## JOB
Find each line containing the string "wide". Copy it.

## INFORMATION PROVIDED

'''

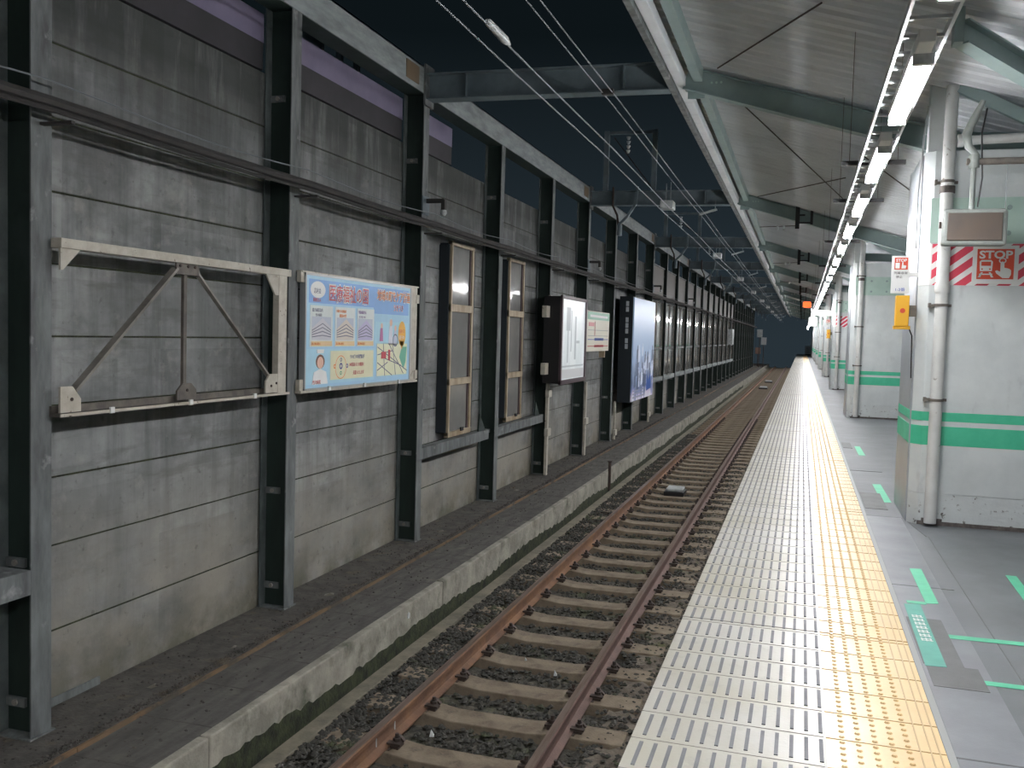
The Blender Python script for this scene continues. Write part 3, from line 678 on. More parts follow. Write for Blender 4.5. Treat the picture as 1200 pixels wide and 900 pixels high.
# cartoon nurse
g = MB().add([(BX + .0045, U(.115 + .036 * math.cos(a)), V(.235 + .065 * math.sin(a))) for a in [i * math.pi / 8 for i in range(16)]], [tuple(range(16))]); part(g, 'cartoon_hair', flat('ad_hair', srgb(110, 72, 60)), ad)
g = MB().add([(BX + .0055, U(.115 + .026 * math.cos(a)), V(.225 + .055 * math.sin(a))) for a in [i * math.pi / 8 for i in range(16)]], [tuple(range(16))]); part(g, 'cartoon_face', flat('ad_skin', srgb(236, 196, 176)), ad)
part(MB().prism([(U(.05), V(.03)), (U(.18), V(.03)), (U(.165), V(.14)), (U(.115), V(.17)), (U(.065), V(.14))], 'x', BX, BX + .005).prism([(U(.09), V(.31)), (U(.14), V(.31)), (U(.145), V(.345)), (U(.085), V(.345))], 'x', BX, BX + .006), 'cartoon_uniform', flat('ad_white', WHT[1]), ad)
TX('竹川病院', .055, .035, .042, RED, .9)
# little emblem rings on the message card
def ring(u, v, r, c, lay, n=20, w=.3):
    g = MB(); pts = [i * 2 * math.pi / n for i in range(n)]
    ro = [(BX + lay, U(u) + r * math.cos(a), V(v) + r * math.sin(a)) for a in pts]; ri = [(BX + lay, U(u) + r * (1 - w) * math.cos(a), V(v) + r * (1 - w) * math.sin(a)) for a in pts]
    g.add(ro + ri, [(i, (i + 1) % n, n + (i + 1) % n, n + i) for i in range(n)])
    return part(g, 'emblem_ring', flat(c[0], c[1]), ad)
ring(.29, .175, .115, ORG, .0050, w=.06); ring(.29, .185, .032, NAVY, .006, w=.5); ring(.235, .185, .022, ORG, .006, w=.5); ring(.345, .185, .022, NAVY, .006, w=.5); ring(.29, .245, .02, GRY, .006, w=.5); ring(.29, .12, .02, ('ad_green', srgb(90, 170, 130)), .006, w=.5)
# right part: cartoon family, round orange note and street map
for (u, v, s, c) in ((.68, .50, .8, srgb(190, 120, 170)), (.78, .50, 1.15, srgb(220, 224, 236)), (.83, .47, .9, srgb(200, 206, 226))):
    part(MB().prism([(U(u - .022 * s), V(v - .1 * s)), (U(u + .022 * s), V(v - .1 * s)), (U(u + .014 * s), V(v + .07 * s)), (U(u - .014 * s), V(v + .07 * s))], 'x', BX, BX + .004), 'cartoon_figure', flat('fig%d' % int(u * 100), c), ad)
    part(MB().add([(BX + .0045, U(u) + .03 * s * math.cos(a), V(v + .1 * s) + .035 * s * math.sin(a)) for a in [i * math.pi / 6 for i in range(12)]], [tuple(range(12))]), 'cartoon_head', flat('ad_skin', srgb(236, 196, 176)), ad)
ring(.83, .43, .07, GRY, .0055, w=.2)
part(MB().add([(BX + .006, U(.905) + .10 * math.cos(a), V(.50) + .14 * math.sin(a)) for a in [i * math.pi / 12 for i in range(24)]], [tuple(range(24))]).add([(BX + .006, U(.88), V(.42)), (BX + .006, U(.93), V(.42)), (BX + .006, U(.905), V(.33))], [(0, 1, 2)]), 'orange_note', flat('ad_note', srgb(238, 180, 70)), ad)
TX('送迎バス', .868, .51, .048, PNK, .85); TX('運行中', .872, .44, .052, WHT, .9)
AD('street_map', [(.635, .97, .06, .395)], ('map_cream', srgb(232, 234, 204)), 4)
part(MB().prism([(U(.88), V(.25)), (U(.91), V(.36)), (U(.965), V(.36)), (U(.955), V(.2)), (U(.93), V(.12))], 'x', BX, BX + .005), 'map_park', flat('map_green', srgb(110, 186, 160)), ad)
g = MB()
for a, b_ in (((.64, .36), (.97, .10)), ((.70, .395), (.72, .06)), ((.64, .2), (.8, .06)), ((.76, .395), (.93, .07)), ((.64, .28), (.8, .32)), ((.8, .395), (.84, .06)), ((.64, .12), (.75, .2)), ((.72, .24), (.9, .16))):
    g.bar((BX + .0055, U(a[0]), V(a[1])), (BX + .0055, U(b_[0]), V(b_[1])), .0012, .008, (1, 0, 0)) if False else g.bar((BX + .0055, U(a[0]), V(a[1])), (BX + .0055, U(b_[0]), V(b_[1])), .009, .0012, (1, 0, 0))
part(g, 'map_streets', flat('map_line', srgb(104, 108, 130)), ad)
part(MB().box(BX, BX + .0065, U(.68), U(.73), V(.24), V(.31)).box(BX, BX + .0065, U(.755), U(.775), V(.22), V(.33)), 'map_marker', flat('ad_red', RED[1]), ad)

# the two narrow windows between columns three and five
def make_window(num, ya, yb, lab):
    w = bpy.data.objects.new('window_%d' % num, None); col.objects.link(w); w.location = (WX, (ya + yb) / 2, .2); tag(w, lab, None, None, 'structure')
    za, zb = .20, 2.80; fx = -4.46
    part(MB().box(WX - .0, fx - .03, ya - .03, ya + .01, za + .05, zb - .05).box(WX, fx - .03, yb - .01, yb + .03, za + .05, zb - .05).box(WX, fx - .03, ya, yb, zb - .06, zb - .03), 'casing', 'dark_box', w)
    part(MB().box(fx - .06, fx, ya, ya + .05, za, zb).box(fx - .06, fx, yb - .16, yb - .10, za, zb).box(fx - .08, fx - .03, yb - .05, yb, za, zb), 'jamb', 'beige_frame', w, bevel=.004)
    zs = [za, .95, 1.98, zb]
    g = MB()
    for z, h in ((za + .02, .07), (.93, .09), (1.92, .10), (zb - .03, .05)): g.box(fx - .06, fx + .004, ya, yb - .10, z - h / 2, z + h / 2)
    part(g, 'transom', 'beige_frame', w, bevel=.004)
    for z0, z1 in ((za + .05, .89), (.97, 1.87), (1.97, zb - .05)):
        part(MB().box(fx - .05, fx - .035, ya + .05, yb - .15, z0, z1), 'pane', 'glass', w)
        part(MB().box(fx - .035, fx - .02, yb - .20, yb - .16, z0, z1), 'dark_stile', 'purple_frame', w)
    part(MB().box(fx, fx + .02, ya + .45, ya + .55, za + .04, za + .09), 'latch', 'black', w)
    return w
make_window(1, 11.56, 12.53, 'tall narrow beige framed window with three panes, left one of two')
make_window(2, 14.12, 15.05, 'tall narrow beige framed window with three panes, right one of two')
for k, (a, b_) in enumerate(((POSTS[2] + .1, POSTS[3] - .1), (POSTS[3] + .1, POSTS[4] - .1))):
    s = solid(MB().box(-4.50, -4.38, a, b_ - .02 - (.18 if k == 0 else .1), .03, .17), 'sill_beam', 'dusty_steel', ['grey steel beam under the left narrow window', 'grey steel beam under the right narrow window'][k], 'beam', 'steel beams under the narrow windows', bevel=.004)
    part(MB().prism([(b_ - .55, .17), (b_ - .25, .17), (b_ - .5, .42)], 'x', -4.44, -4.42), 'gusset', 'green_steel', s)
# farther bays with wide windows
for k in range(8, 20):
    a = POSTS[k] + .12; b_ = POSTS[k + 1] - .12
    w = bpy.data.objects.new('window_%d' % (k - 5), None); col.objects.link(w); w.location = (WX, a, .2)
    tag(w, 'wide dusty window between wall columns, %s beyond the tall blue poster' % nth(k - 8), None, 'wide windows beyond the poster', 'structure')
    part(MB().box(-4.50, -4.46, a - .02, b_ + .02, .3, 2.75), 'pane', 'glass', w)
    part(MB().box(-4.50, -4.46, a - .02, b_ + .02, 2.81, 3.84), 'upper_infill', flat('brown_grey_infill', srgb(92, 89, 84)), w)
    for q0, q1 in ((a, a + .05), ((a + b_) / 2 - .03, (a + b_) / 2 + .03), (b_ - .05, b_)): part(MB().box(-4.47, -4.44, q0, q1, .25, 2.8), 'mullion', 'old_steel', w)
    for q0, q1 in ((1.22, 1.30), (2.75, 2.81)): part(MB().box(-4.47, -4.43, a, b_, q0, q1), 'transom', 'dusty_steel', w)
    part(MB().box(-4.50, -4.43, a, b_, 3.84, 3.88), 'top_bar', 'dusty_steel', w)
    part(MB().box(-4.50, -4.38, a, b_, .18, .33), 'sill', 'fascia', w, bevel=.004)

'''

## RESPONSE TO THE TASK
The Blender Python script for this scene continues. Write part 3, from line 678 on. More parts follow. Write for Blender 4.5. Treat the picture as 1200 pixels wide and 900 pixels high.
# farther bays with wide windows
    tag(w, 'wide dusty window between wall columns, %s beyond the tall blue poster' % nth(k - 8), None, 'wide windows beyond the poster', 'structure')